BAYLISS TICKS OFF HIS FIRST GROUP WIN IN SINGAPORE
By Graham Potter | Monday, July 11, 2022
Jake Bayliss always dreamed of getting a license to ride in Singapore and he was absolutely over the moon when he got that call up at the start of the year.
Bayliss was already a Group 1 winning rider before making the move from Australia to Singapore, but his Group 2 win on Golden Monkey, his first Group win in Singapore, still stacks up as a very important milestone in the young rider’s career.
The race was the $150,000 Group 2 Singapore Three-Year-Old Classic, contested over 1400m, and, with Golden Monkey’s regular jockey Oscar Chavez suspended, Bayliss was handed the reins of the very promising chestnut gelding by trainer Tim Fitzsimmons … and Bayliss repaid that vote of confidence with a faultless ride.
It looked so easy from the grandstand … Golden Monkey was the favourite and was expected to win … but a winning path still had to be safely negotiated and Bayliss admitted in a post-race interview (as reported on the Singapore Turb Club website) to feeling as much relief as ecstasy.
“I’d be lying if I say I didn’t play this race a hundred times in my head since declarations,” said Bayliss.
“So, I just weighed up my options from the nice draw and didn’t try to overthink it. I had the horse underneath me and his work had been too good, and the runs were going to come.
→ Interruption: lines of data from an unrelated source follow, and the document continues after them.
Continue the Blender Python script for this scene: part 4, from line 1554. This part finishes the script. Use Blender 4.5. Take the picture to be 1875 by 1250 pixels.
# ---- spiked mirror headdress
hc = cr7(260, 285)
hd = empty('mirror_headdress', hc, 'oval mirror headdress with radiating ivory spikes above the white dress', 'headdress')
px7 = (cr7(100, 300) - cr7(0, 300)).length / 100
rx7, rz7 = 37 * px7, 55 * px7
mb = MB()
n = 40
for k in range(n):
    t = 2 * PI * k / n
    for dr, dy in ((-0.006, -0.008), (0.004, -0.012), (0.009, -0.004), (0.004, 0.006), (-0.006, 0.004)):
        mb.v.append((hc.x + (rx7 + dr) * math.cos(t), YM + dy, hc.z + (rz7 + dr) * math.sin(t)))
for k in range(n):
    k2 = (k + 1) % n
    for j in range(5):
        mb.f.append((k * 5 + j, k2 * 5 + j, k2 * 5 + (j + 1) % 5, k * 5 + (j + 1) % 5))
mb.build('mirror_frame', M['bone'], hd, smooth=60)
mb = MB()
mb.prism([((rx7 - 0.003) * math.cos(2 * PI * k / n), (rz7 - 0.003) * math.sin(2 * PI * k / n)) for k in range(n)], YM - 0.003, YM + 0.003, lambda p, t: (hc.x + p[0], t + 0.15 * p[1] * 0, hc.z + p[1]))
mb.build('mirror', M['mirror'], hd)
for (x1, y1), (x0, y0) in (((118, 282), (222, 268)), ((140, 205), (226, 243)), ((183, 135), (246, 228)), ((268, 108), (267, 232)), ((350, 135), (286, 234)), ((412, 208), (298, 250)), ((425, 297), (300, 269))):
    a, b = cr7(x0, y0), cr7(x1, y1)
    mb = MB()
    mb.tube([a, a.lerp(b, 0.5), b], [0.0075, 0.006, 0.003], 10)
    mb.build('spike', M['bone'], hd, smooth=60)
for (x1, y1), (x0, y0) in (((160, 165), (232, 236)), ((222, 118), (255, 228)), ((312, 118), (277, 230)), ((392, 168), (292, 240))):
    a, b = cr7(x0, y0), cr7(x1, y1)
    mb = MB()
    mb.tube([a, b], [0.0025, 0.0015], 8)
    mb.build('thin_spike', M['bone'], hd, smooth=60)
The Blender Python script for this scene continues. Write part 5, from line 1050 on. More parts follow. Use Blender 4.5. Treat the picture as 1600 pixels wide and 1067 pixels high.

“I was in two minds at the corner, as the stablemate … Gold Ten Sixty-One … was off the bridle, so I thought he might not take me into the race, but he took me far enough and once I saw Silent Is Gold drop the bit, that was when I pushed the button, gave him a shove out of the way and gee, that’s a nice turn of foot.
“Very privileged to get my first Group win in Singapore.”
Bayliss has now ridden eleven winners from one hundred and eleven rides in Singapore which, after a late start to the season, currently has his ninth spot of the Singapore Jockey’s Premiership ladder, which is just three winners off fifth place.
Ronnie Stewart, who left Brisbane around the same time as Bayliss to return to Singapore, where he has previously found a good level of success, sits just one place ahead of Bayliss on the Premiership ladder with thirteen winners from one hundred and seven rides.